Autre challenge pour la pérennité de l’aérien low cost: la question écologique. Est-ce encore raison­nable à l’époque du changement climatique que des vols pour des destinations si peu éloignées soient si peu chers? Certains pays, comme la France et l’Autriche, ont interdit les vols courts pour lesquels il existe une alternative en train. Si d’autres États rejoignent le mouvement, ou vont même un pas plus loin dans cette direction, les compagnies ­aériennes à bas prix pourraient se retrouver sérieusement pénalisées. “Pourtant, il s’agit d’une idée foncièrement inefficace d’un point de vue environnemental”, explique le professeur, qui reconnaît qu’il tient un discours qu’on entend peu. “On parle trop souvent d’inefficience environnementale, soit la quantité d’émissions de gaz à effet de serre par passager par kilomètre. Mais le climat, il ne dépend pas de l’efficacité, il dépend de la quantité de gaz à effet de serre émise. Et donc, un vol Bruxelles-Lyon, même s’il est absurde en soi, sera moins nocif pour la planète qu’un Bruxelles-Tokyo.” Ce sont donc les vols pour les destinations lointaines qu’il faudrait interdire pour réduire l’impact de l’aviation sur le climat. Ce qui ne devrait pas arriver, et qui, de toute façon, ne concerne pas le low cost. En Belgique et dans l’Union européenne, une des solutions préconisées est plutôt celle de la taxation kérosène. Un vol courte distance coûte donc quelques euros de plus au client, mais pas de quoi le rebuter. “Ce n’est pas ça qui va changer les ­comportements, affirme Alain Decrop. C’est une goutte d’eau par rapport au budget global du voyage.”

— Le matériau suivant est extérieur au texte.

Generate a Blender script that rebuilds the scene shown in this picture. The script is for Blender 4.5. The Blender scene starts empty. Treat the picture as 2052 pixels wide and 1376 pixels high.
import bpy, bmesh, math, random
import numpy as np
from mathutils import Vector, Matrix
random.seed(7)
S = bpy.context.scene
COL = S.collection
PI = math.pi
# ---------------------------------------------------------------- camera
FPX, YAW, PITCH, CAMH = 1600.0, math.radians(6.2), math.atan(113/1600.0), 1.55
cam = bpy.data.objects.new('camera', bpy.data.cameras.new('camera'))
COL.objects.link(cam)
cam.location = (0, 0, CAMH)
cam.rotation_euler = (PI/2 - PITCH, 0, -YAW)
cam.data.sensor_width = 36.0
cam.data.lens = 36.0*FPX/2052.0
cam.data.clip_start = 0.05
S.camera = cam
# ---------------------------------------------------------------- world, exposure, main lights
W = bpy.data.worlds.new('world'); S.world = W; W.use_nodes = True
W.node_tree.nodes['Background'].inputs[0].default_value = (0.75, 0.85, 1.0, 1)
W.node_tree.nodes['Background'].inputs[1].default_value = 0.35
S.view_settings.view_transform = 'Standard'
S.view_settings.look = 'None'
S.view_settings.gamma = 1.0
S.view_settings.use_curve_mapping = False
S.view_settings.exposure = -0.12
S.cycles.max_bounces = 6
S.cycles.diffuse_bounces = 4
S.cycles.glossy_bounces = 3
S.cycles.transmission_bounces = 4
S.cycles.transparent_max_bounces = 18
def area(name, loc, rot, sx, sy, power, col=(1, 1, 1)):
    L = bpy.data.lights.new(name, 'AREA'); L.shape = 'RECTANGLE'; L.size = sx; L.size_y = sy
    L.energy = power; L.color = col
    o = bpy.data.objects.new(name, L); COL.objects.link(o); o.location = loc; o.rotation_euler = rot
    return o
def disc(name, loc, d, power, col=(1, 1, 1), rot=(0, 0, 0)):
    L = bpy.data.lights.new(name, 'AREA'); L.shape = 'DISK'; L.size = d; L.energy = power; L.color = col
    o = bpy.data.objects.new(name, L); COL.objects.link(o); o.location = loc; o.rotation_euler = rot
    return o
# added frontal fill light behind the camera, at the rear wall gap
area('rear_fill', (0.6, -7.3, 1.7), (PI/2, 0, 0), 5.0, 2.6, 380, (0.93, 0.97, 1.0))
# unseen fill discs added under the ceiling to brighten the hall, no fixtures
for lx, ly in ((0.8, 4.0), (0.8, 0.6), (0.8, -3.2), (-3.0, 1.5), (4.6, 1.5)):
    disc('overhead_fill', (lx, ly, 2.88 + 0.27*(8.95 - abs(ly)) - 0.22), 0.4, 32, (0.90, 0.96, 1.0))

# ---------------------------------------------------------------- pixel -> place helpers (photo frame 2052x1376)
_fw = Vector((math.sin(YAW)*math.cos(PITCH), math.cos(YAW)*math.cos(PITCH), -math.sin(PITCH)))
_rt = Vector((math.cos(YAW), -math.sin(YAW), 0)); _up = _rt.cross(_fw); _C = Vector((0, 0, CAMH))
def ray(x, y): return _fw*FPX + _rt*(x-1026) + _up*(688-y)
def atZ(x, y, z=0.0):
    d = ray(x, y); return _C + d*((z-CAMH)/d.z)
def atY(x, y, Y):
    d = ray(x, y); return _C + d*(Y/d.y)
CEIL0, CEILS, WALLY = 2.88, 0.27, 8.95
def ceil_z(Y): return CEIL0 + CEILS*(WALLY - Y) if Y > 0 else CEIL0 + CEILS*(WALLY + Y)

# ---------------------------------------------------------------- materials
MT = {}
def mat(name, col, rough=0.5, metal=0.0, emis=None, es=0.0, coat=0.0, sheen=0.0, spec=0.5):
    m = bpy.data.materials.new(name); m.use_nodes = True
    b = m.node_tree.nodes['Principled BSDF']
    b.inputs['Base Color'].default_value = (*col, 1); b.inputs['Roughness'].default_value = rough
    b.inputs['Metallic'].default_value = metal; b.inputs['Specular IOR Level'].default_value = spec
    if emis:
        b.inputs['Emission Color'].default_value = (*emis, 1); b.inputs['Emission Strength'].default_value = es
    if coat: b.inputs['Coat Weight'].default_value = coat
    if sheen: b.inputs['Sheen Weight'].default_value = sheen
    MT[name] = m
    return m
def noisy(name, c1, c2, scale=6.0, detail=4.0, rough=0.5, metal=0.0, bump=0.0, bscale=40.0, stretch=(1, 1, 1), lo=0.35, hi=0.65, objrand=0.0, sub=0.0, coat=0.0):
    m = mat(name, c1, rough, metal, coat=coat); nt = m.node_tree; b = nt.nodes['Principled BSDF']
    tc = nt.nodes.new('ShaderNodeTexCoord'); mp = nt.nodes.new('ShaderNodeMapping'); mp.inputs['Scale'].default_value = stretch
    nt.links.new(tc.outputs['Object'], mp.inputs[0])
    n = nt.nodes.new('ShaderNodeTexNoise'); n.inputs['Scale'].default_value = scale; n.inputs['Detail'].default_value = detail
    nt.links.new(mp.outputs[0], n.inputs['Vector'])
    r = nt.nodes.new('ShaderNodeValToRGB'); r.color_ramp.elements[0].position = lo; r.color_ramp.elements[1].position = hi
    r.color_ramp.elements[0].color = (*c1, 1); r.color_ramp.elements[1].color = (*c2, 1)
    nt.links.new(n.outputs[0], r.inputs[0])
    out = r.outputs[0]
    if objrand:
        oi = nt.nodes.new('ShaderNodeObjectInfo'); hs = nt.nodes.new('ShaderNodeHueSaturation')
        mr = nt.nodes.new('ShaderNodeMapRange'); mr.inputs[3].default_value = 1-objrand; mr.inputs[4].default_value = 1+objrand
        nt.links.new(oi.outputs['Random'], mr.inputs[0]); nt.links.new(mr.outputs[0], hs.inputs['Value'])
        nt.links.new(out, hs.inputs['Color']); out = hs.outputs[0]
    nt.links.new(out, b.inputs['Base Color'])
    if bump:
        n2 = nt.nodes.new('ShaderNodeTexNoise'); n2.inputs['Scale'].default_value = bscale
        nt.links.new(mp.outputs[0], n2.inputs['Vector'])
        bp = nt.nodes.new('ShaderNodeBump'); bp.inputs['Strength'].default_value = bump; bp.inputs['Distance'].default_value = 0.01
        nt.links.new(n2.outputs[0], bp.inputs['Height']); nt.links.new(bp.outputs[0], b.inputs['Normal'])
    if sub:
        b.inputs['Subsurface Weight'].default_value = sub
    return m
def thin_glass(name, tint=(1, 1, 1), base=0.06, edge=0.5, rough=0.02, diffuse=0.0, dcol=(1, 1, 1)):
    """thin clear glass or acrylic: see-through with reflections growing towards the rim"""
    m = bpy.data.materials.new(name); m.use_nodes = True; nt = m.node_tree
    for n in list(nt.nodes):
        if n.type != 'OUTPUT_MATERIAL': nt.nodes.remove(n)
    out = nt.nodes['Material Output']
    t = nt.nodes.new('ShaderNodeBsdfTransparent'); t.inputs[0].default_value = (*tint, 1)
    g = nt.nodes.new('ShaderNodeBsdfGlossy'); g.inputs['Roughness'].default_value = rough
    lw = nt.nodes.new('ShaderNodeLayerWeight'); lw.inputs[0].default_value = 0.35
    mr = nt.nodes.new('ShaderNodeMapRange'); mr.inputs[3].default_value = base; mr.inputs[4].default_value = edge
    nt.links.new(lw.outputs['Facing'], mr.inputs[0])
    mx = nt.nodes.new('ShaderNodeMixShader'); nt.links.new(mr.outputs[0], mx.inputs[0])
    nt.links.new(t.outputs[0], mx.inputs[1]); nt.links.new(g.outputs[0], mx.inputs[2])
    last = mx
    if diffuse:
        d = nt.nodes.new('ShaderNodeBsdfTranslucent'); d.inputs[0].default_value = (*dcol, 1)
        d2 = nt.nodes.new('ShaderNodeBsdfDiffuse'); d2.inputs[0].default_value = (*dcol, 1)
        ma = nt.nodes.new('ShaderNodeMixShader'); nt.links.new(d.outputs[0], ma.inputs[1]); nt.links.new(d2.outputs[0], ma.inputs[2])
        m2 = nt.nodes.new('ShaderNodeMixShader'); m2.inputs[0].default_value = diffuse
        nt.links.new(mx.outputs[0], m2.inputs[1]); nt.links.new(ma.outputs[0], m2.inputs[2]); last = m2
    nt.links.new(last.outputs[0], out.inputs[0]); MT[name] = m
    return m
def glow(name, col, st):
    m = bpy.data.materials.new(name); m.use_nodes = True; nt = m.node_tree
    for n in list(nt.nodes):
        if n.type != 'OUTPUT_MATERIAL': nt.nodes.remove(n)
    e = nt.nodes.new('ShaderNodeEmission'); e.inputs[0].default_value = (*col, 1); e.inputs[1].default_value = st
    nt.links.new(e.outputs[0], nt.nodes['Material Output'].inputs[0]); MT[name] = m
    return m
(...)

Plus cher, mais moins cher

Autre coup dans l’aile pour le secteur: la popularisation du télétravail et des réunions en vidéoconférence. En effet, une partie de la clientèle de l’aviation est composée de femmes et hommes d’affaires voyageant pour des meetings, qui se tiendront désormais par écrans interposés. “Il y a des voyages d’affaires dans le low cost. D’ailleurs, certains vols ne sont proposés que par ces compagnies, précise Frédéric Dobruszkes. Puis la question de la praticité joue aussi. En Belgique par exemple, il est parfois plus facile de rejoindre ­Charleroi que Zaventem.” Malgré toutes ces difficultés, sans parler de la hausse du prix des énergies qui touche le monde entier, nos deux experts ne voient pas le modèle de la compagnie low cost disparaître de sitôt. “Les écarts de prix ne seront peut-être pas aussi importants qu’à l’heure actuelle et le prix d’entrée de gamme ne sera probablement pas aussi bas qu’actuellement. Le prix plancher augmentera sûrement plus que le prix plafond, qui devra rester acceptable pour le client”, commente Alain Decrop. “Impossible de faire des prévisions économiques pour les 15 prochaines années, mais je ne vois pas ce qui empêcherait ces sociétés de ­perpétuer leur stratégie de rentabiliser leurs avions avec une utilisation intensive, plus de rotations par journée qu’une compagnie classique et donc de maintenir un écart de prix avec ces dernières, peu importe le coût du carburant ou du personnel”, conclut Frédéric Dobruszkes.